WHAT IS REQUIRED: Where a line holds the word "picture", copy that line.

[Data records]
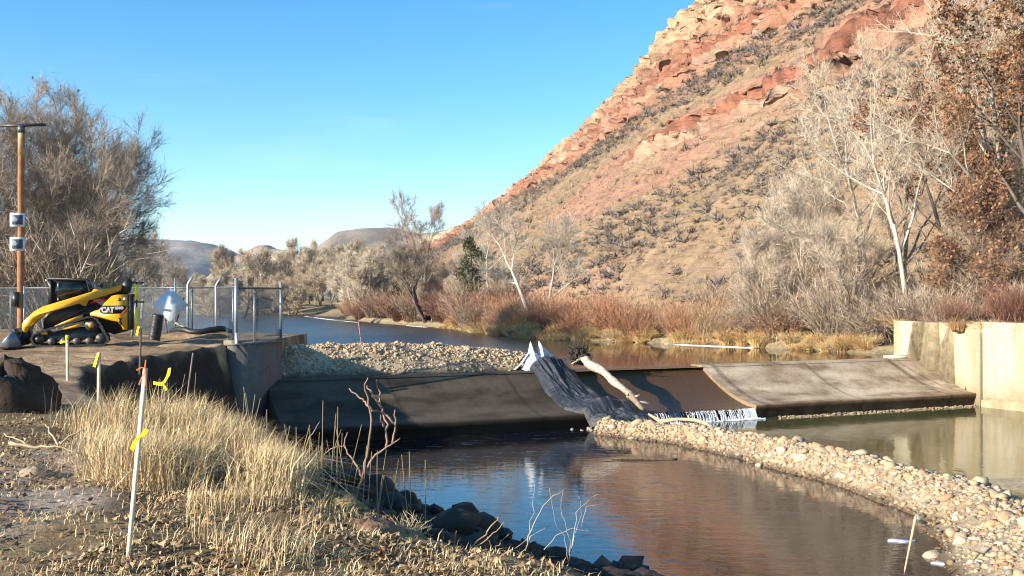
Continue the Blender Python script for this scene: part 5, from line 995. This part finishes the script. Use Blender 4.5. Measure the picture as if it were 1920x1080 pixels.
# sapling at the water edge, traced limb by limb
def twig_thing(name, D, lines, label, cat, c, seed, r0=.012, jit=.25):
    rr_ = random.Random(seed); b = pix(*lines[0][0], D); root = empty(name, tuple(b)); 
    for k, ln in enumerate(lines):
        dz = 0 if k == 0 else rr_.uniform(-jit, jit); pts = []
        for m_, (a_, b2) in enumerate(ln): pts.append(pix(a_, b2, D + dz * m_ / max(1, len(ln) - 1)) - b)
        pts = np.array(pts); tt = np.linspace(0, len(pts) - 1, len(pts) * 3); P = np.stack([np.interp(tt, np.arange(len(pts)), pts[:, q_]) for q_ in range(3)], 1); P[1:-1] += np.random.default_rng(seed + k).normal(size=(len(P) - 2, 3)) * .006
        mb = MB(); mb.path(P, np.linspace(r0 * (1 if k == 0 else .7), r0 * .28, len(P)), 6, c); mb.build('stem' if k == 0 else 'branch', M['bark'], root, smooth=True)
    return tag(root, label, cat)
twig_thing('bare_sapling', 10.6, [[(652, 975), (668, 925), (680, 895), (706, 850), (730, 835), (750, 822)], [(680, 895), (690, 850), (697, 790), (692, 755), (683, 725), (690, 708)], [(724, 838), (726, 800), (716, 765), (700, 740), (688, 722)], [(697, 768), (686, 755), (675, 745), (655, 728)], [(713, 760), (712, 735), (706, 712)], [(716, 770), (735, 790), (742, 798)], [(736, 830), (742, 800), (741, 768)], [(697, 768), (712, 772)], [(680, 895), (668, 870), (652, 850), (645, 832), (652, 810)], [(722, 800), (716, 790), (714, 778)], [(716, 765), (700, 742), (694, 732)]], 'bare forked sapling standing at the near bank in front of the pool', 'sapling', (.30, .19, .13), 1, .021)
twig_thing('dry_twigs', 9.3, [[(985, 1032), (1000, 985), (1020, 945), (1060, 915)], [(990, 1020), (998, 960), (1002, 905)], [(1066, 1052), (1075, 1010), (1080, 960), (1110, 930), (1128, 925)], [(1066, 1052), (1058, 1005), (1040, 975), (1030, 915)], [(1066, 1052), (1070, 1015), (1052, 960), (1056, 920)], [(1090, 985), (1100, 950), (1140, 940)], [(1020, 1030), (1048, 1000), (1075, 990), (1112, 998)], [(940, 1045), (990, 1010), (1030, 985)], [(1066, 1052), (1075, 1010), (1092, 960), (1085, 930)]], 'pale wiry twigs arching over the water at the bottom centre', 'twigs', (.44, .36, .27), 2, .007)
twig_thing('dry_twigs', 8.6, [[(868, 1042), (905, 1005), (930, 975), (938, 970)], [(880, 1035), (925, 1000), (945, 978)], [(905, 1040), (935, 1020), (955, 1000)], [(850, 1045), (852, 1010), (856, 995)], [(925, 1050), (920, 1020), (915, 1005)]], 'short brown broken stalks beside the riprap at the bottom centre', 'twigs', (.40, .27, .16), 3, .010)
twig_thing('dry_twigs', 11.2, [[(560, 880), (580, 820), (600, 790)], [(640, 900), (625, 850), (640, 805)], [(590, 870), (620, 840), (648, 835)], [(620, 930), (600, 880), (585, 850)], [(655, 920), (640, 880), (625, 860)], [(560, 900), (590, 850), (640, 900)]], 'tangled grey twigs at the right edge of the tall grass', 'twigs', (.38, .30, .20), 4, .009)
twig_thing('dead_branch', 8.9, [[(20, 830), (60, 838), (110, 835), (150, 850)], [(110, 835), (95, 812), (85, 795)], [(60, 838), (40, 826), (8, 812)], [(115, 832), (135, 815), (160, 806)]], 'pale fallen branch lying on the litter at the left', 'branch', (.50, .38, .24), 5, .016)
def lump(name, base, R, seed, label, cat, c, mat, n=28, sq=.7, rough_=.5):
    th = np.linspace(0, 2 * math.pi, n + 1)[:-1]; ph_ = np.linspace(0, math.pi * .5, 12); TH, PH = np.meshgrid(th, ph_); rr_ = R * (1 + rough_ * fbm(np.cos(TH) * 1.7 + PH + seed, np.sin(TH) * 1.7 + PH * 2, seed, 5))
    P = np.stack([rr_ * np.cos(PH) * np.cos(TH), rr_ * np.cos(PH) * np.sin(TH), rr_ * np.sin(PH) * sq - .05], -1).reshape(-1, 3); i = np.arange(n); F = np.concatenate([np.stack([i, (i + 1) % n, n + (i + 1) % n, n + i], 1) + k * n for k in range(11)])
    o = mesh_np(name, P, F, c, mat); o.location = tuple(base); return tag(o, label, cat)
p = on_ground(8, 775, 14.6); lump('soil_heap', p, .78, 971, 'dark heap of wet soil at the left edge below the yard', 'soil heap', (.055, .038, .026), M['ground'], 64, .85, 1.1)
p = on_ground(62, 824, 9.3); lump('stump_piece', p, .14, 973, 'small pale stump piece among the fallen branches at left', 'stump', (.36, .27, .18), M['wood'], 18, .8, .4)
for k, (px, py, D, R, c, lab) in enumerate(((868, 1050, 8.2, .20, (.20, .155, .06), 'olive mossy sod clod on the edge of the near bank'), (690, 1035, 7.7, .24, (.23, .14, .085), 'flat brown clod of earth on the near bank below the sapling'), (640, 985, 8.8, .22, (.27, .20, .09), 'grassy sod clod below the forked sapling'), (1085, 1075, 7.6, .16, (.36, .26, .15), 'pale straw-covered clod at the bottom centre edge'))):
    p = on_ground(px, py, D); lump('sod_clod', p, R, 981 + k, lab, 'clod', c, M['ground'], 26, .6, .9)
tuft_p = on_ground(765, 1010, 8.3); tf = bush('straw_tuft', 991, 60, .28, .17, (.60, .48, .28), (.60, .48, .28), .6, .006, 3, .06, .08); tf.location = tuple(tuft_p); tag(tf, 'pale straw tuft sprouting on the dark bank below the sapling', 'grass tuft')
st = MB(); n = 90; y = g9.uniform(9.5, 14.5, n); q_ = g9.uniform(-.8, 1.3, n); x, y2 = bank_xy(q_, y); z = gz(x, y2); V, F = tubes(np.c_[x, y2, z - .05], np.c_[x + g9.normal(0, .08, n), y2 + g9.normal(0, .05, n), z + g9.uniform(.3, .85, n)], np.full(n, .006), np.full(n, .003), 4); st.add(V, F, (.34, .25, .13)); o = st.build('weed_stalks', M['twig']); tag(o, 'thin brown weed stalks standing along the near bank edge', 'stalks', kind='stuff')

# ------------------------------------------------------------------ odds and ends on the water
fs = empty('floating_stick', tuple(pix(1200, 862, 27.8)[:2]) + (ZP,)); tag(fs, 'dark stick frozen into the pool beside the cobble berm', 'stick'); f0_ = np.array(fs.location)
mb = MB(); pp = np.array([pix(a_, 861 + b_, 27.9) for a_, b_ in ((1148, 0), (1165, -1), (1190, 2), (1215, -3), (1240, -2), (1258, 1), (1270, 3))]); pp[:, 2] = ZP + .02 + .015 * np.sin(np.arange(7)); mb.path(pp - f0_, [.02, .04, .05, .05, .045, .035, .015], 7, (.16, .11, .07)); mb.build('stem', M['drift'], fs, smooth=True)
def ice_plate(px, py, L_, Wd, seed, label):
    D_ = 4.65 * 1867 / (py - 550); c_ = pix(px, py, D_)[:2]; r_ = np.random.default_rng(seed); n_ = 18; th_ = np.linspace(0, 6.283, n_ + 1)[:-1]; rr_ = r_.uniform(.55, 1.1, n_)
    p_ = np.c_[np.cos(th_) * rr_ * L_, np.sin(th_) * rr_ * Wd]; V = np.concatenate([np.c_[p_, np.zeros(n_)], np.c_[p_ * .94, np.full(n_, .02)]]); i = np.arange(n_)
    mb = MB(); mb.add(V, [np.stack([i, (i + 1) % n_, n_ + (i + 1) % n_, n_ + i], 1), np.arange(n_, 2 * n_)[None]]); o = mb.build('ice_plate', M['ice']); o.location = (c_[0], c_[1], ZP + .003); return tag(o, label, 'ice')
ice_plate(1690, 1014, .32, .16, 1, 'pale plate of ice at the pool edge near the thin pinkish stake'); ice_plate(1765, 1056, .22, .16, 2, 'small ice plate against the berm at the bottom right')
xs_ = np.linspace(-1, 1, 40); ys_ = np.linspace(-1, 1, 24); XS, YS = np.meshgrid(xs_, ys_); rr_ = np.hypot(XS, YS) + .25 * fbm(XS * 2, YS * 2, 1201, 3)
sb = mesh_np('sandbar', np.stack([XS * 1.9, YS * .9, .10 * (1 - rr_ ** 2) - .03 + .02 * fbm(XS * 9, YS * 9, 1203, 3)], -1), grid(40, 24), (.40, .32, .20), M['gravel'], smooth=True); sb.location = (12.9, 24.3, ZP); tag(sb, kind='structure')

# small groups whose members one can still point out: say which, counted from the left
ORD = ['leftmost', 'second', 'third', 'fourth', 'fifth', 'sixth', 'seventh', 'eighth', 'ninth', 'tenth', 'eleventh', 'twelfth', 'thirteenth', 'fourteenth', 'fifteenth', 'sixteenth']
by_label = {}
for o in scn.objects:
    if o.parent is None and o.get('label') and o.get('group'): by_label.setdefault(o['label'], []).append(o)
for lab_, os_ in by_label.items():
    if 1 < len(os_) <= 16:
        for k, o in enumerate(sorted(os_, key=lambda q_: q_.location.x / max(q_.location.y, .1))): o['label'] = lab_ + (', leftmost' if k == 0 else ', ' + ORD[k] + ' from left')

# ------------------------------------------------------------------ the thin winter air of the valley
hz = MB(); hz.box((0, 1400, 72), (4600, 3300, 154)); hz_o = hz.build('haze', None); tag(hz_o, kind='stuff', label='thin pale blue winter air over the whole valley', cat='haze')
hm = bpy.data.materials.new('haze_air'); hm.use_nodes = True; hn = hm.node_tree; hn.nodes.clear(); ho = hn.nodes.new('ShaderNodeOutputMaterial'); pv = hn.nodes.new('ShaderNodeVolumePrincipled')
pv.inputs['Density'].default_value = .00011; pv.inputs['Color'].default_value = (.72, .83, 1, 1); pv.inputs['Anisotropy'].default_value = .2; hn.links.new(pv.outputs[0], ho.inputs['Volume']); hz_o.data.materials.clear(); hz_o.data.materials.append(hm)
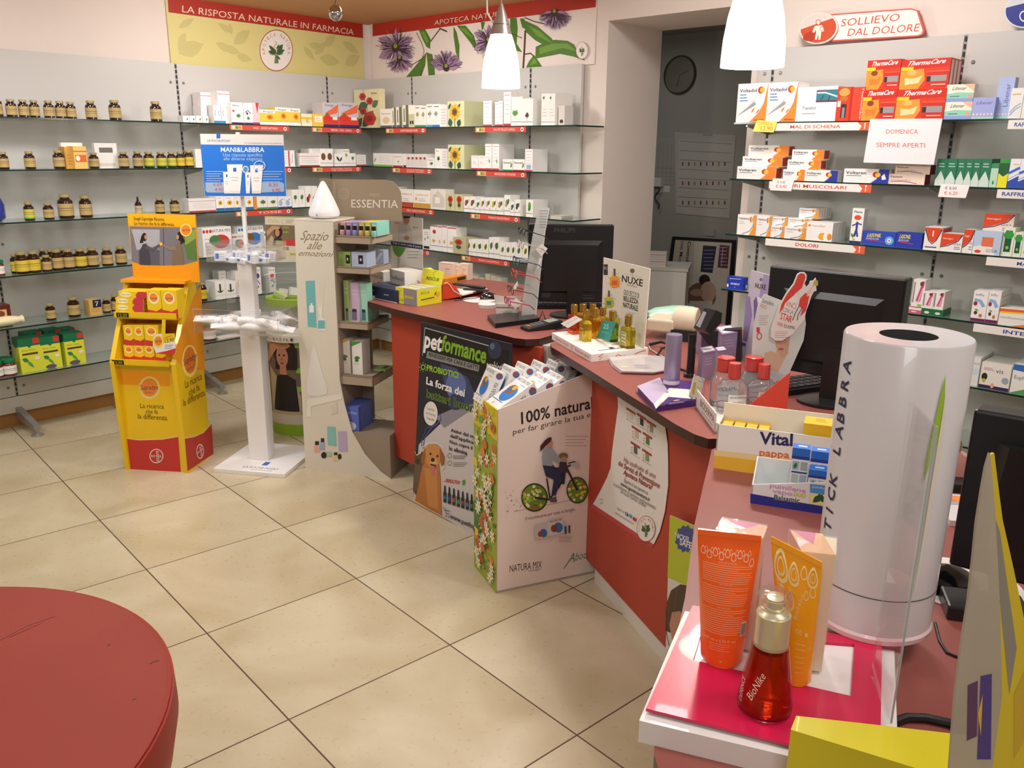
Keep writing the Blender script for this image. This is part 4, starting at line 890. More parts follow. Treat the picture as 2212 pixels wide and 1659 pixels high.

SOLUTION TO THE PROBLEM:
Continue the Blender Python script for this scene: part 5, from line 995. This part finishes the script. Use Blender 4.5. Measure the picture as if it were 1920x1080 pixels.
Keep writing the Blender script for this image. This is part 4, starting at line 890. More parts follow. Treat the picture as 2212 pixels wide and 1659 pixels high.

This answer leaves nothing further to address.